Ma se così è possiamo limitarci, anche se già sarebbe tanto, a cercare soluzioni dignitose di accoglienza? Non dobbiamo porci nello stesso tempo il problema della pacificazione e della transizione politica in quel paese? La proposta Putin che prevede un governo transitorio che proceda ad elezioni controllate è proprio fuori dal mondo? Ed in alternativa cosa propone l’Onu? E l’Europa, quantomeno adesso che sta diventando il terreno sul quale si scaricano tutte le conseguenze, vuole dotarsi di una sua politica verso quell’area, una politica magari un po’ indipendente, se serve, da quella statunitense? Insomma questo flusso di profughi non si fermerà se non si trova la forza di pacificare quel paese. L’esempio della Siria, con le differenze che conosciamo, si può estendere ad altri flussi migratori (Iraq, Afghanistan, Africa e nord Africa..). E, nel caso specifico dell’Africa, fughe da guerre, dittature, persecuzioni religiose si intrecciano fortemente con esodi da cambiamenti climatici, da impoverimento di aree agricole e del mare.

C’è poi un altro fattore che tutte le migrazioni storiche hanno conosciuto. Quando parenti ed amici si sono stabiliti in altri paesi trovandoci un futuro ed un lavoro si è registrato un naturale effetto di trascinamento. Come negare a chi è rimasto nel paese di origine il desiderio legittimo di raggiungerli? Abbiamo dimenticato i nostri concittadini del Sud emigrati nelle Americhe ed in Australia con le lunghe catene dei ricongiungimenti? Questo fenomeno è ineluttabile ed in Italia si è fermato solo quando le nostre condizioni di vita si sono avvicinate a quelle dei paesi di emigrazione ed è cominciato un flusso di ritorno.

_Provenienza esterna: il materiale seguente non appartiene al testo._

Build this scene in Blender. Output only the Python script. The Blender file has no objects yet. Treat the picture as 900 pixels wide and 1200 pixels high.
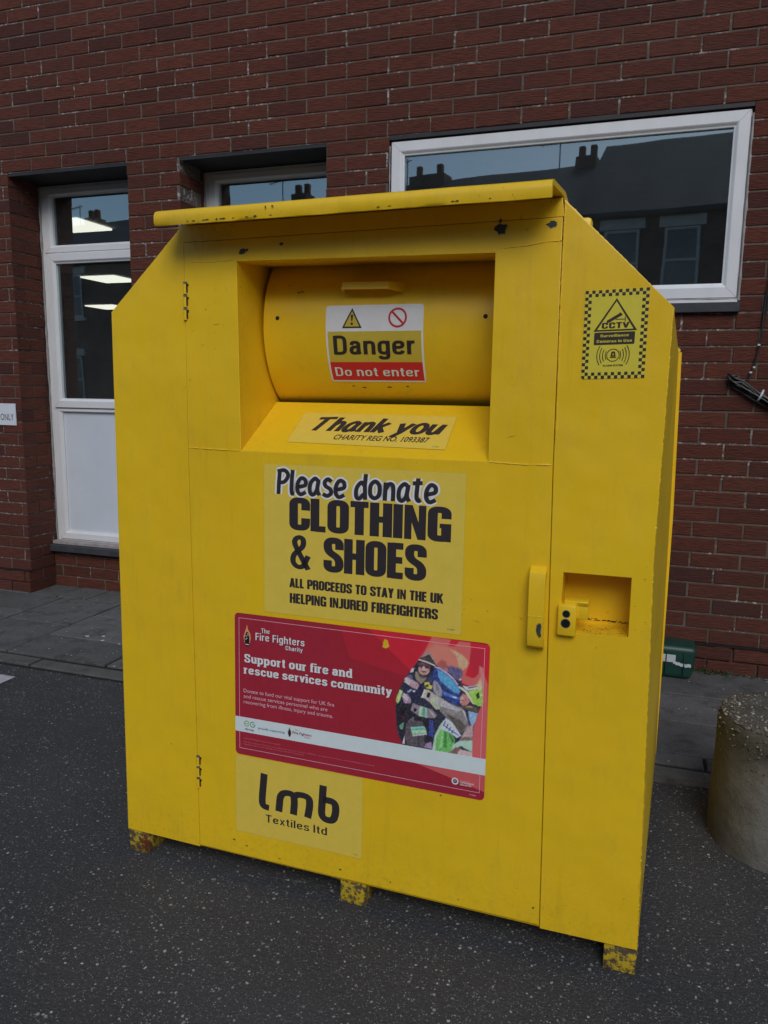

C’è, infine, anche un fenomeno nuovo determinato dalla rete: cellulari, tablet, internet conferiscono alle migrazioni del secondo millennio un carattere assolutamente inedito. Avendo portato nei paesi più poveri gli strumenti e le tecnologie più avanzati della comunicazione, abbiamo facilitato il confronto tra livelli di vita e di consumo. Questo confronto non solo rende intollerabili disuguaglianze prima accettate, ma crea nell’immaginario una appartenenza comune al pianeta, unifica il mondo e genera un nuovo diritto di cittadinanza universale che prescinde dai confini fisici territoriali. E non è possibile sentirsi tutti cittadini del mondo virtuale e poi accettare di esserne esclusi in quello materiale.

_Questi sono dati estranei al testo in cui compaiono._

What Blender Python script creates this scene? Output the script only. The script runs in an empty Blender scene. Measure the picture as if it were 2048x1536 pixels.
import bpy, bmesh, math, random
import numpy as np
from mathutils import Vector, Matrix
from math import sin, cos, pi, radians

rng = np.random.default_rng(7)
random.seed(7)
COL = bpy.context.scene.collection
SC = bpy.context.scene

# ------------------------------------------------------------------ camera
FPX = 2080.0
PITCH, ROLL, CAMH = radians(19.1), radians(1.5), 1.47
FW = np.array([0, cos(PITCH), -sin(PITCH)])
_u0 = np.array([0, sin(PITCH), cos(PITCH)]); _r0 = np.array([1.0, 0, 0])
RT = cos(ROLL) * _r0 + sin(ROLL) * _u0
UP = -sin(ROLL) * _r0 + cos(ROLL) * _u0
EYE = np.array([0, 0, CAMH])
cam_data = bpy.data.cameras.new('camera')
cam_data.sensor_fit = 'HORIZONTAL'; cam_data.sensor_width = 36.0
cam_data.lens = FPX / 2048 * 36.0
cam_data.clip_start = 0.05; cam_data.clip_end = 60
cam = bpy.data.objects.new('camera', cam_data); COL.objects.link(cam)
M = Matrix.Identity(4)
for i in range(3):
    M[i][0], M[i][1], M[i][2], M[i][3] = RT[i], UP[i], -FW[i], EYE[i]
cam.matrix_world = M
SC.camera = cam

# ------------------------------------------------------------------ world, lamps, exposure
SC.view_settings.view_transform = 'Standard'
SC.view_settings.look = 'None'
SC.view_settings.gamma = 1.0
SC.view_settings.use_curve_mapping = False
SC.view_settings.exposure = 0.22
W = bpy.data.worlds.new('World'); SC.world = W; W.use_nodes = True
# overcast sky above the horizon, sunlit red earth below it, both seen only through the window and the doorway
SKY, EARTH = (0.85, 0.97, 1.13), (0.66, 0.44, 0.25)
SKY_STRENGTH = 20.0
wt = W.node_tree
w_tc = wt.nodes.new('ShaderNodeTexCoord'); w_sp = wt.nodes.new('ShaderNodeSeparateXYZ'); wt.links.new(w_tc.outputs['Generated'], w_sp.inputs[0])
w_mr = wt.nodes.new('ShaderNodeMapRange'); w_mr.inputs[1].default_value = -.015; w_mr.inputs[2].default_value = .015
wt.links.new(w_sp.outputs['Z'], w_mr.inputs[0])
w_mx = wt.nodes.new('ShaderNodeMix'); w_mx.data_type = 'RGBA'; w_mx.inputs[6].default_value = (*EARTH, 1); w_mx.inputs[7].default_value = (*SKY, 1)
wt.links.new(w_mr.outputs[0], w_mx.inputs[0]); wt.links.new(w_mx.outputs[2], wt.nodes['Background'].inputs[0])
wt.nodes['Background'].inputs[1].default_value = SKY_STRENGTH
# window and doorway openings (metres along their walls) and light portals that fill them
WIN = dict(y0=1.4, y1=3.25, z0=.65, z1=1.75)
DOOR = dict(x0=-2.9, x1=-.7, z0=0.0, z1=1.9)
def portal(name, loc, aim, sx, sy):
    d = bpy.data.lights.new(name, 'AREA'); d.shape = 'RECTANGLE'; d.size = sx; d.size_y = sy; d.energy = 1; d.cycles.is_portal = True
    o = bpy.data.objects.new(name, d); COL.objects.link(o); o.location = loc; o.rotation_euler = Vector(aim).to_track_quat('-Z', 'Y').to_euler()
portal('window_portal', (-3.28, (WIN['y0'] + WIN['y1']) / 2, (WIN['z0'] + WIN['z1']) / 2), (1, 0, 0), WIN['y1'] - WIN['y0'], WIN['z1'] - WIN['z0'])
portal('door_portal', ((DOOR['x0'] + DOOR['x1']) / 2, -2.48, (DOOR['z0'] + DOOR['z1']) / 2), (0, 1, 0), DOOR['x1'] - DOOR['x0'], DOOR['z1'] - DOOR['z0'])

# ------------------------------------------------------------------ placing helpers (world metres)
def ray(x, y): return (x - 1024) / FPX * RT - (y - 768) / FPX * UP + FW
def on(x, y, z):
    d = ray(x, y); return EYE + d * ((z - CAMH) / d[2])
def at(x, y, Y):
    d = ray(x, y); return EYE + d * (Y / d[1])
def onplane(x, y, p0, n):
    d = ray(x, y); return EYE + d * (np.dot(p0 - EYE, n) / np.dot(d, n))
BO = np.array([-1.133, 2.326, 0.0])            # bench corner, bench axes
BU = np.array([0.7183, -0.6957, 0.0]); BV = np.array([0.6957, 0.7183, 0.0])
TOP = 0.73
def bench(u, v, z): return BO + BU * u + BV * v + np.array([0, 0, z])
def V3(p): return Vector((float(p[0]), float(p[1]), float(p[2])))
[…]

C’è stata una fase, all’inizio della rivoluzione informatica, in cui filosofi e sociologi, scuola francese in testa, hanno teorizzato che con la rivoluzione digitale i paesi più primitivi avrebbero saltato il percorso storico tradizionale di tutte le civiltà – dall’agricoltura all’industria al terziario – e sarebbero approdati direttamente nell’economia immateriale ed informale del terziario avanzato. Questo non è accaduto perché quelle teorie hanno trascurato gli interessi economici e la loro potenza. Così si sono portati in quei paesi i nuovi strumenti in una sorta di colonizzazione digitale solo per vendere i prodotti e per diffondere la nostra cultura. Ed in qualche caso siamo andati nei loro mari con navi-fabbriche che pescano, trasformano, inscatolano e lasciano nelle acque, prima fonte di vita per i pescatori locali, lische e residui di lavorazione. L’economia immateriale si è materializzata nella fame.

Di tutto questo dobbiamo prendere consapevolezza per governare il fenomeno. Guido Viale ha avanzato proposte interessanti ed organiche per gestire questi flussi. Sarebbe utile che i politici (nazionali ed europei) le facessero proprie. Soprattutto a sinistra, per rilanciare l’idea di un’altra Europa anche nello scacchiere politico medio orientale e mediterraneo. Noi Europa non possiamo accettare che l’area del mondo sulla quale si scaricano i conflitti tra potenze (sulle risorse e di natura religiosa), sia proprio quella a noi più vicina eppure priva di una funzione autonoma nelle relazioni internazionali, orfana di un protagonismo pacifista.

Se c’è vita a sinistra, che qualcuno batta un colpo.